Remember playing the game of Sleuth as a child? It's even more fun to spend an evening at the Ramon Theater questioning suspects and sleuthing a murder mystery with your table mates.
Tickets are $20 and Coffee and Desserts are included with each ticket. Guests are welcome to bring snacks or beverages of choice.
He was called Evil-Eyed Emil. When he looked at people with his infamous right eye, so the story went, bad things invariably happened. Townspeople cringed and covered their faces as Emil came near, not daring to look directly into his ominous orb.
And, as he was being driven out of Reaper Junction on Halloween night exactly 100 years ago, Emil vowed to return one day to wreak his vengeance on the mob and its progeny for the way he had been so rudely tossed out.
That cryptic curse was all but forgotten by today's generation of Reapers who laughed at such nonsense. But the laughter has stopped. For last night, shockingly and unexpectedly, a local resident staggered into the town square and announced that Emil had been sighted in the woods and, true to his century-old proclamation, someone had been the victim of Emil's anger.
The deceased was Grimsby Graves, the patriarch of a family whose ancestors had helped found Reaper Junction in 1770. The Graves' seemed to have had their fingers in every pie that was ever baked in Reaper Junction. The history books say that it was, in fact, the Graves brothers who had led the torch-lit mob that oversaw Emil's abrupt exit into the stormy night.
So, how then can justice be done? How can someone who is already dead be brought to trial? And, can the court truly find a jury of his peers? Or, will the explanation be less scintillating and more sinister?
IT IS OCTOBER, 1936
The European continent is poised to either create a legacy of political order or unravel a system of post-World War checks and balances.
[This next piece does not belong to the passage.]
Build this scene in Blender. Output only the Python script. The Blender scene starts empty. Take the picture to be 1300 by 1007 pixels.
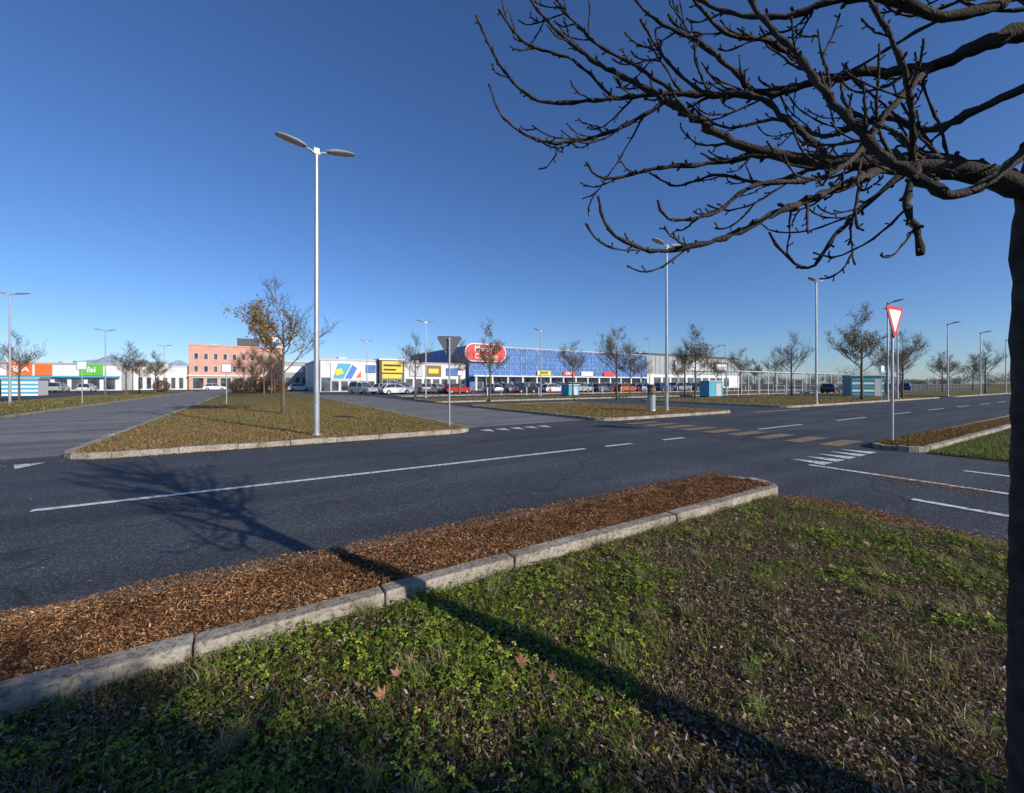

It has been nearly four months since the Italian Duce, Benito Mussolini, ordered his troops into Abyssinia. Two weeks later, civil war broke out in Spain and Generalissimo Franco called up Adolph Hitler and his Nazi legions to aid the rebel troops.
Even today, the German Luftwaffe is practicing a new type of warfare called blitzkrieg because of the lightning fast speed which it takes place. Less than a week ago, Il Duce's son-in-law, Count Ciano, concluded the talks with Hitler that created the Berlin-Rome axis of power. In England, King Edward VIII's coronation is being planned for early next year. His affair with American divorcee Wallis Warfield Simpson is well-hidden from the public as the British press has agreed to publish nothing about the relationship to avoid a scandal.
And, at the English country estate, Conifers, Sir Hugo Smythe Armbruster's 70th party took place last night. Sir Hugo had been knighted after The Great War for his contributions to the war effort. His brilliant sense of both history and propriety established him as an able publisher whose newspaper, The Daily Truth, kept the citizenry informed of what was happening at the front.
The assembled guests celebrated the event with enough food and drink to choke the proverbial horse. But, it seems, the horse may have fought back. This morning, Sir Hugo was found dead in the stables. Although the death was at first viewed to be accidental, Scotland Yard took little time in declaring that, indeed, evidence pointed toward murder.
The old gentleman had been a cat fancier, priding himself in the rare breeds that freely roam the grounds of Conifers. It was said that he preferred cats to humans. He had even threatened to leave his vast fortune to The Royal Feline Society rather than have his millions squandered by "fools and scoundrels." One could only imagine what surprises would unfold when the will is read.